◆ **DATA SEGMENT**:
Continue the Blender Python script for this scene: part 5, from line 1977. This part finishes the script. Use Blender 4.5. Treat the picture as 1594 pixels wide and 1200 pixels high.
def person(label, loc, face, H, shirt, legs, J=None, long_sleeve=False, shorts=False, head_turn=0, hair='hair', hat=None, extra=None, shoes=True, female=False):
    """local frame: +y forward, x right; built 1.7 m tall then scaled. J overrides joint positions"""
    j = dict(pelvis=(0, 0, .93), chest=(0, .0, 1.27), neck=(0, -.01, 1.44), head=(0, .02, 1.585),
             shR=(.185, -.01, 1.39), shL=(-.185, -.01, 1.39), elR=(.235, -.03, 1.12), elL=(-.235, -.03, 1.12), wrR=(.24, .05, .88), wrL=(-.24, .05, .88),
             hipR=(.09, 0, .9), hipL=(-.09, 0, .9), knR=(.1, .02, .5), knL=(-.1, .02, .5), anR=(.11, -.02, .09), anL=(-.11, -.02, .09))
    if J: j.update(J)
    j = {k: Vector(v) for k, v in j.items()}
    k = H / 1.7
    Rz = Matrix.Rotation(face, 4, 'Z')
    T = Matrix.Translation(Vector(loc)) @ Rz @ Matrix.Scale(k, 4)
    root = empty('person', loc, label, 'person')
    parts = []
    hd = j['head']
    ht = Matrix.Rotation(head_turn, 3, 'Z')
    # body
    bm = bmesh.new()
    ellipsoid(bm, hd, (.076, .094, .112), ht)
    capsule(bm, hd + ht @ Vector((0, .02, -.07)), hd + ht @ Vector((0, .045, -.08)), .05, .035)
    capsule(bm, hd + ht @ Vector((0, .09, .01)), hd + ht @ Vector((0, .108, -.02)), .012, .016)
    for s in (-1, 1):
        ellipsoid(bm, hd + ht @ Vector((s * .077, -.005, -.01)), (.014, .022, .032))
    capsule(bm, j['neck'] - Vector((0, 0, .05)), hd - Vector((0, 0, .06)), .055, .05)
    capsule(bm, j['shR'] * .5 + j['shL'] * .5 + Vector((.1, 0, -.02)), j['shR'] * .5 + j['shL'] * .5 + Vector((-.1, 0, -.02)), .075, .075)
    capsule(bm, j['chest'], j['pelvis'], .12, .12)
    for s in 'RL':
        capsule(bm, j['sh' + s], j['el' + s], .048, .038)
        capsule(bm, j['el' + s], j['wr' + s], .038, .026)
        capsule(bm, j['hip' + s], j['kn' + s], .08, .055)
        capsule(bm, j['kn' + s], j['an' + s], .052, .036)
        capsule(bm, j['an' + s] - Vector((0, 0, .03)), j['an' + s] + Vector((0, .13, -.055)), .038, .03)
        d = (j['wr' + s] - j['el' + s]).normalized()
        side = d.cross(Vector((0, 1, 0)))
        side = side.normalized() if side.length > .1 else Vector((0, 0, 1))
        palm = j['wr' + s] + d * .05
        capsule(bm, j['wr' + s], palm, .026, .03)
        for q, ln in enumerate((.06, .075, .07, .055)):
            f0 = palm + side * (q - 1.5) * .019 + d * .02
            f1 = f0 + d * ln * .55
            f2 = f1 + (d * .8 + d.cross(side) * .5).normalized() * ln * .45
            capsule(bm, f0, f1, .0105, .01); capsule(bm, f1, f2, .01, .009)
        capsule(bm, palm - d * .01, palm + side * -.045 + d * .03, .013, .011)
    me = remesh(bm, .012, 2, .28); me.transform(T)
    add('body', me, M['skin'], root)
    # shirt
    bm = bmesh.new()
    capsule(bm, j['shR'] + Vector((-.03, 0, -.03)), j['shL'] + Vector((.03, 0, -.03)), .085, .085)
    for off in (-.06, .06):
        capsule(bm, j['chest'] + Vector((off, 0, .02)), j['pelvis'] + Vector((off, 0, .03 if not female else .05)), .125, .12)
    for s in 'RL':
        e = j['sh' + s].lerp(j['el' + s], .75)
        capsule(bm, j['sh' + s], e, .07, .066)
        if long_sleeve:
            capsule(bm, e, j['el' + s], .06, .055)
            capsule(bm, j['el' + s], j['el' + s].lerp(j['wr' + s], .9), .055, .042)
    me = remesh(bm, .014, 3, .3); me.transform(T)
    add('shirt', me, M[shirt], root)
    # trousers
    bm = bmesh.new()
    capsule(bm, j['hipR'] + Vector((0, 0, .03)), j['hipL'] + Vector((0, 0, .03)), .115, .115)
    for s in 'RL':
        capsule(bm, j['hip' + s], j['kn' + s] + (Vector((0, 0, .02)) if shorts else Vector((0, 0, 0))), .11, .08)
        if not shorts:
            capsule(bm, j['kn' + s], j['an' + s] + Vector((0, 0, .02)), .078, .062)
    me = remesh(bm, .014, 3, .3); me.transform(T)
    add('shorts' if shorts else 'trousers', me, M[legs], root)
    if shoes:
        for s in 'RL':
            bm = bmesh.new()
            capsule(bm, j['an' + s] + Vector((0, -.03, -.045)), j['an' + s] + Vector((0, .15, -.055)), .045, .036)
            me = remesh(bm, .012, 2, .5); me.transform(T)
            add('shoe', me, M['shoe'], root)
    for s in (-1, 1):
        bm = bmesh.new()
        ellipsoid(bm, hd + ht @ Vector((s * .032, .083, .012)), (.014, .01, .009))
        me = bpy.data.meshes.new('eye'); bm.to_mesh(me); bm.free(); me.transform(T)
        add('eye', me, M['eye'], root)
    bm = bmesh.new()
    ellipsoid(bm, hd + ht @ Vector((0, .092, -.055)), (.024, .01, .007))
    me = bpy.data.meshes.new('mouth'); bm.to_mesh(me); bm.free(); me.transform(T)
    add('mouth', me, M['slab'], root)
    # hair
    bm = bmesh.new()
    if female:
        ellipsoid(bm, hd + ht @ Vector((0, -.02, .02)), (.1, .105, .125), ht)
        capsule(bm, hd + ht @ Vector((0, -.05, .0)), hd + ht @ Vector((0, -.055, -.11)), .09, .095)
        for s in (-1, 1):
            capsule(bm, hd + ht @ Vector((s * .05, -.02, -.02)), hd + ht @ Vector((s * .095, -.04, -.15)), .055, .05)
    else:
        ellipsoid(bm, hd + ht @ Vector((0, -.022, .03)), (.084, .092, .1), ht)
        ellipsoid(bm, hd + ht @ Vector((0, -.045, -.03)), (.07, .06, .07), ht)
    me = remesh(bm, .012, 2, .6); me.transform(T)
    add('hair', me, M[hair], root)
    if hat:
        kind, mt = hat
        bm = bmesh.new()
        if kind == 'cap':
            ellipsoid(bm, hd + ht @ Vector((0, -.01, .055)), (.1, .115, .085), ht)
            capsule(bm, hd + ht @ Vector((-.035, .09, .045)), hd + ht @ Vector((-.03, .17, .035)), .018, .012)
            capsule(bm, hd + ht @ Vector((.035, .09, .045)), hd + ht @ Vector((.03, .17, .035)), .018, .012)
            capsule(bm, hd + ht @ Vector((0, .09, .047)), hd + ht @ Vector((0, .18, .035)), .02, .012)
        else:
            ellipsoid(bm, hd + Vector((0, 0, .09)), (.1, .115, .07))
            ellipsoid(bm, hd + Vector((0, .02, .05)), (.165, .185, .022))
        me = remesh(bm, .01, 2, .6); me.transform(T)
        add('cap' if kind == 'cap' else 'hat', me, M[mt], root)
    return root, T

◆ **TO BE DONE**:
Set down the listing above in full, please, exactly as it appears.

◆ **SOLUTION**:
Continue the Blender Python script for this scene: part 5, from line 1977. This part finishes the script. Use Blender 4.5. Treat the picture as 1594 pixels wide and 1200 pixels high.
def person(label, loc, face, H, shirt, legs, J=None, long_sleeve=False, shorts=False, head_turn=0, hair='hair', hat=None, extra=None, shoes=True, female=False):
    """local frame: +y forward, x right; built 1.7 m tall then scaled. J overrides joint positions"""
    j = dict(pelvis=(0, 0, .93), chest=(0, .0, 1.27), neck=(0, -.01, 1.44), head=(0, .02, 1.585),
             shR=(.185, -.01, 1.39), shL=(-.185, -.01, 1.39), elR=(.235, -.03, 1.12), elL=(-.235, -.03, 1.12), wrR=(.24, .05, .88), wrL=(-.24, .05, .88),
             hipR=(.09, 0, .9), hipL=(-.09, 0, .9), knR=(.1, .02, .5), knL=(-.1, .02, .5), anR=(.11, -.02, .09), anL=(-.11, -.02, .09))
    if J: j.update(J)
    j = {k: Vector(v) for k, v in j.items()}
    k = H / 1.7
    Rz = Matrix.Rotation(face, 4, 'Z')
    T = Matrix.Translation(Vector(loc)) @ Rz @ Matrix.Scale(k, 4)
    root = empty('person', loc, label, 'person')
    parts = []
    hd = j['head']
    ht = Matrix.Rotation(head_turn, 3, 'Z')
    # body
    bm = bmesh.new()
    ellipsoid(bm, hd, (.076, .094, .112), ht)
    capsule(bm, hd + ht @ Vector((0, .02, -.07)), hd + ht @ Vector((0, .045, -.08)), .05, .035)
    capsule(bm, hd + ht @ Vector((0, .09, .01)), hd + ht @ Vector((0, .108, -.02)), .012, .016)
    for s in (-1, 1):
        ellipsoid(bm, hd + ht @ Vector((s * .077, -.005, -.01)), (.014, .022, .032))
    capsule(bm, j['neck'] - Vector((0, 0, .05)), hd - Vector((0, 0, .06)), .055, .05)
    capsule(bm, j['shR'] * .5 + j['shL'] * .5 + Vector((.1, 0, -.02)), j['shR'] * .5 + j['shL'] * .5 + Vector((-.1, 0, -.02)), .075, .075)
    capsule(bm, j['chest'], j['pelvis'], .12, .12)
    for s in 'RL':
        capsule(bm, j['sh' + s], j['el' + s], .048, .038)
        capsule(bm, j['el' + s], j['wr' + s], .038, .026)
        capsule(bm, j['hip' + s], j['kn' + s], .08, .055)
        capsule(bm, j['kn' + s], j['an' + s], .052, .036)
        capsule(bm, j['an' + s] - Vector((0, 0, .03)), j['an' + s] + Vector((0, .13, -.055)), .038, .03)
        d = (j['wr' + s] - j['el' + s]).normalized()
        side = d.cross(Vector((0, 1, 0)))
        side = side.normalized() if side.length > .1 else Vector((0, 0, 1))
        palm = j['wr' + s] + d * .05
        capsule(bm, j['wr' + s], palm, .026, .03)
        for q, ln in enumerate((.06, .075, .07, .055)):
            f0 = palm + side * (q - 1.5) * .019 + d * .02
            f1 = f0 + d * ln * .55
            f2 = f1 + (d * .8 + d.cross(side) * .5).normalized() * ln * .45
            capsule(bm, f0, f1, .0105, .01); capsule(bm, f1, f2, .01, .009)
        capsule(bm, palm - d * .01, palm + side * -.045 + d * .03, .013, .011)
    me = remesh(bm, .012, 2, .28); me.transform(T)
    add('body', me, M['skin'], root)
    # shirt
    bm = bmesh.new()
    capsule(bm, j['shR'] + Vector((-.03, 0, -.03)), j['shL'] + Vector((.03, 0, -.03)), .085, .085)
    for off in (-.06, .06):
        capsule(bm, j['chest'] + Vector((off, 0, .02)), j['pelvis'] + Vector((off, 0, .03 if not female else .05)), .125, .12)
    for s in 'RL':
        e = j['sh' + s].lerp(j['el' + s], .75)
        capsule(bm, j['sh' + s], e, .07, .066)
        if long_sleeve:
            capsule(bm, e, j['el' + s], .06, .055)
            capsule(bm, j['el' + s], j['el' + s].lerp(j['wr' + s], .9), .055, .042)
    me = remesh(bm, .014, 3, .3); me.transform(T)
    add('shirt', me, M[shirt], root)
    # trousers
    bm = bmesh.new()
    capsule(bm, j['hipR'] + Vector((0, 0, .03)), j['hipL'] + Vector((0, 0, .03)), .115, .115)
    for s in 'RL':
        capsule(bm, j['hip' + s], j['kn' + s] + (Vector((0, 0, .02)) if shorts else Vector((0, 0, 0))), .11, .08)
        if not shorts:
            capsule(bm, j['kn' + s], j['an' + s] + Vector((0, 0, .02)), .078, .062)
    me = remesh(bm, .014, 3, .3); me.transform(T)
    add('shorts' if shorts else 'trousers', me, M[legs], root)
    if shoes:
        for s in 'RL':
            bm = bmesh.new()
            capsule(bm, j['an' + s] + Vector((0, -.03, -.045)), j['an' + s] + Vector((0, .15, -.055)), .045, .036)
            me = remesh(bm, .012, 2, .5); me.transform(T)
            add('shoe', me, M['shoe'], root)
    for s in (-1, 1):
        bm = bmesh.new()
        ellipsoid(bm, hd + ht @ Vector((s * .032, .083, .012)), (.014, .01, .009))
        me = bpy.data.meshes.new('eye'); bm.to_mesh(me); bm.free(); me.transform(T)
        add('eye', me, M['eye'], root)
    bm = bmesh.new()
    ellipsoid(bm, hd + ht @ Vector((0, .092, -.055)), (.024, .01, .007))
    me = bpy.data.meshes.new('mouth'); bm.to_mesh(me); bm.free(); me.transform(T)
    add('mouth', me, M['slab'], root)
    # hair
    bm = bmesh.new()
    if female:
        ellipsoid(bm, hd + ht @ Vector((0, -.02, .02)), (.1, .105, .125), ht)
        capsule(bm, hd + ht @ Vector((0, -.05, .0)), hd + ht @ Vector((0, -.055, -.11)), .09, .095)
        for s in (-1, 1):
            capsule(bm, hd + ht @ Vector((s * .05, -.02, -.02)), hd + ht @ Vector((s * .095, -.04, -.15)), .055, .05)
    else:
        ellipsoid(bm, hd + ht @ Vector((0, -.022, .03)), (.084, .092, .1), ht)
        ellipsoid(bm, hd + ht @ Vector((0, -.045, -.03)), (.07, .06, .07), ht)
    me = remesh(bm, .012, 2, .6); me.transform(T)
    add('hair', me, M[hair], root)
    if hat:
        kind, mt = hat
        bm = bmesh.new()
        if kind == 'cap':
            ellipsoid(bm, hd + ht @ Vector((0, -.01, .055)), (.1, .115, .085), ht)
            capsule(bm, hd + ht @ Vector((-.035, .09, .045)), hd + ht @ Vector((-.03, .17, .035)), .018, .012)
            capsule(bm, hd + ht @ Vector((.035, .09, .045)), hd + ht @ Vector((.03, .17, .035)), .018, .012)
            capsule(bm, hd + ht @ Vector((0, .09, .047)), hd + ht @ Vector((0, .18, .035)), .02, .012)
        else:
            ellipsoid(bm, hd + Vector((0, 0, .09)), (.1, .115, .07))
            ellipsoid(bm, hd + Vector((0, .02, .05)), (.165, .185, .022))
        me = remesh(bm, .01, 2, .6); me.transform(T)
        add('cap' if kind == 'cap' else 'hat', me, M[mt], root)
    return root, T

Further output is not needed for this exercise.